======== Record set
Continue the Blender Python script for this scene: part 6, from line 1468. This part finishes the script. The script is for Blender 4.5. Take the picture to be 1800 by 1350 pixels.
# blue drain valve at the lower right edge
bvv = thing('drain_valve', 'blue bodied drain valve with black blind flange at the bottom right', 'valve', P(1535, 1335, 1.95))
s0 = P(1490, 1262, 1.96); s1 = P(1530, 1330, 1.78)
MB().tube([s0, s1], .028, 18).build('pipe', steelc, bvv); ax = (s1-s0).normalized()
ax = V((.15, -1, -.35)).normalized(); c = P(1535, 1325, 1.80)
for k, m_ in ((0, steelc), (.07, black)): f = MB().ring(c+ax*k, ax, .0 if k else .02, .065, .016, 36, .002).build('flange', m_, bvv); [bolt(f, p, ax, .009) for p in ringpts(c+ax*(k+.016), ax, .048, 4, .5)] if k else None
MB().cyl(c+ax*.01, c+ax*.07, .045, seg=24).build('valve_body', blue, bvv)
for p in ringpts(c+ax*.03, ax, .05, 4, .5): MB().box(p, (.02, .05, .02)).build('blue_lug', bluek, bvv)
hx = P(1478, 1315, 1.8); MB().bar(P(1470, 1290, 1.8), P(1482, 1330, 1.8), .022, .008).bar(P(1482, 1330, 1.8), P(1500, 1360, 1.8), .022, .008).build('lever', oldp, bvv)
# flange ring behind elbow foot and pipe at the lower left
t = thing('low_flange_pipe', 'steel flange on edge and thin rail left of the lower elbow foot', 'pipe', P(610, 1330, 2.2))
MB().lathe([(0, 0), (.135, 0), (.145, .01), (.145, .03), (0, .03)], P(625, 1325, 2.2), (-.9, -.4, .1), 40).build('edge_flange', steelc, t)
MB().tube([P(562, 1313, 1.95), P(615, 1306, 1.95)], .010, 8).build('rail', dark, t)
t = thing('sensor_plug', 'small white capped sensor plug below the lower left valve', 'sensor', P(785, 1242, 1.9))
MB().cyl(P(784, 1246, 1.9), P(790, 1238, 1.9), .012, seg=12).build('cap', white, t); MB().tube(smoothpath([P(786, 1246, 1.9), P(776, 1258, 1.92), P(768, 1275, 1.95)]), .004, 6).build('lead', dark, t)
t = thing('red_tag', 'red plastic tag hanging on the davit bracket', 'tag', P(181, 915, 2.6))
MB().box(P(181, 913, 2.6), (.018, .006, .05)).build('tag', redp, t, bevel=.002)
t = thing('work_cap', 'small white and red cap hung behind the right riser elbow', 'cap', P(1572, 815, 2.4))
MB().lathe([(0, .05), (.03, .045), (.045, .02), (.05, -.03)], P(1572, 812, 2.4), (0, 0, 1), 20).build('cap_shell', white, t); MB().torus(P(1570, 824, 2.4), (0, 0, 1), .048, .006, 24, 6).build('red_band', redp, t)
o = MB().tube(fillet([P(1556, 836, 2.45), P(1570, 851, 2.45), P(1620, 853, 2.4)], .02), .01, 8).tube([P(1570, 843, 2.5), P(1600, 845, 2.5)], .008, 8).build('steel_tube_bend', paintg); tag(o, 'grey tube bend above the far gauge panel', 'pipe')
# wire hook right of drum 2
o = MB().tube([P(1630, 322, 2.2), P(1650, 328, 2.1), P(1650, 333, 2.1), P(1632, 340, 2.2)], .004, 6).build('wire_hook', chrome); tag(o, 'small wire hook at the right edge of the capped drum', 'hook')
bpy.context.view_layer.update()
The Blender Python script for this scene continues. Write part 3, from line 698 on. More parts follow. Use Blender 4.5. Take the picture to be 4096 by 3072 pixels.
================
Instructions to follow: Transcribe the material above word for word.

Complete output:
Continue the Blender Python script for this scene: part 6, from line 1468. This part finishes the script. The script is for Blender 4.5. Take the picture to be 1800 by 1350 pixels.
# blue drain valve at the lower right edge
bvv = thing('drain_valve', 'blue bodied drain valve with black blind flange at the bottom right', 'valve', P(1535, 1335, 1.95))
s0 = P(1490, 1262, 1.96); s1 = P(1530, 1330, 1.78)
MB().tube([s0, s1], .028, 18).build('pipe', steelc, bvv); ax = (s1-s0).normalized()
ax = V((.15, -1, -.35)).normalized(); c = P(1535, 1325, 1.80)
for k, m_ in ((0, steelc), (.07, black)): f = MB().ring(c+ax*k, ax, .0 if k else .02, .065, .016, 36, .002).build('flange', m_, bvv); [bolt(f, p, ax, .009) for p in ringpts(c+ax*(k+.016), ax, .048, 4, .5)] if k else None
MB().cyl(c+ax*.01, c+ax*.07, .045, seg=24).build('valve_body', blue, bvv)
for p in ringpts(c+ax*.03, ax, .05, 4, .5): MB().box(p, (.02, .05, .02)).build('blue_lug', bluek, bvv)
hx = P(1478, 1315, 1.8); MB().bar(P(1470, 1290, 1.8), P(1482, 1330, 1.8), .022, .008).bar(P(1482, 1330, 1.8), P(1500, 1360, 1.8), .022, .008).build('lever', oldp, bvv)
# flange ring behind elbow foot and pipe at the lower left
t = thing('low_flange_pipe', 'steel flange on edge and thin rail left of the lower elbow foot', 'pipe', P(610, 1330, 2.2))
MB().lathe([(0, 0), (.135, 0), (.145, .01), (.145, .03), (0, .03)], P(625, 1325, 2.2), (-.9, -.4, .1), 40).build('edge_flange', steelc, t)
MB().tube([P(562, 1313, 1.95), P(615, 1306, 1.95)], .010, 8).build('rail', dark, t)
t = thing('sensor_plug', 'small white capped sensor plug below the lower left valve', 'sensor', P(785, 1242, 1.9))
MB().cyl(P(784, 1246, 1.9), P(790, 1238, 1.9), .012, seg=12).build('cap', white, t); MB().tube(smoothpath([P(786, 1246, 1.9), P(776, 1258, 1.92), P(768, 1275, 1.95)]), .004, 6).build('lead', dark, t)
t = thing('red_tag', 'red plastic tag hanging on the davit bracket', 'tag', P(181, 915, 2.6))
MB().box(P(181, 913, 2.6), (.018, .006, .05)).build('tag', redp, t, bevel=.002)
t = thing('work_cap', 'small white and red cap hung behind the right riser elbow', 'cap', P(1572, 815, 2.4))
MB().lathe([(0, .05), (.03, .045), (.045, .02), (.05, -.03)], P(1572, 812, 2.4), (0, 0, 1), 20).build('cap_shell', white, t); MB().torus(P(1570, 824, 2.4), (0, 0, 1), .048, .006, 24, 6).build('red_band', redp, t)
o = MB().tube(fillet([P(1556, 836, 2.45), P(1570, 851, 2.45), P(1620, 853, 2.4)], .02), .01, 8).tube([P(1570, 843, 2.5), P(1600, 845, 2.5)], .008, 8).build('steel_tube_bend', paintg); tag(o, 'grey tube bend above the far gauge panel', 'pipe')
# wire hook right of drum 2
o = MB().tube([P(1630, 322, 2.2), P(1650, 328, 2.1), P(1650, 333, 2.1), P(1632, 340, 2.2)], .004, 6).build('wire_hook', chrome); tag(o, 'small wire hook at the right edge of the capped drum', 'hook')
bpy.context.view_layer.update()
The Blender Python script for this scene continues. Write part 3, from line 698 on. More parts follow. Use Blender 4.5. Take the picture to be 4096 by 3072 pixels.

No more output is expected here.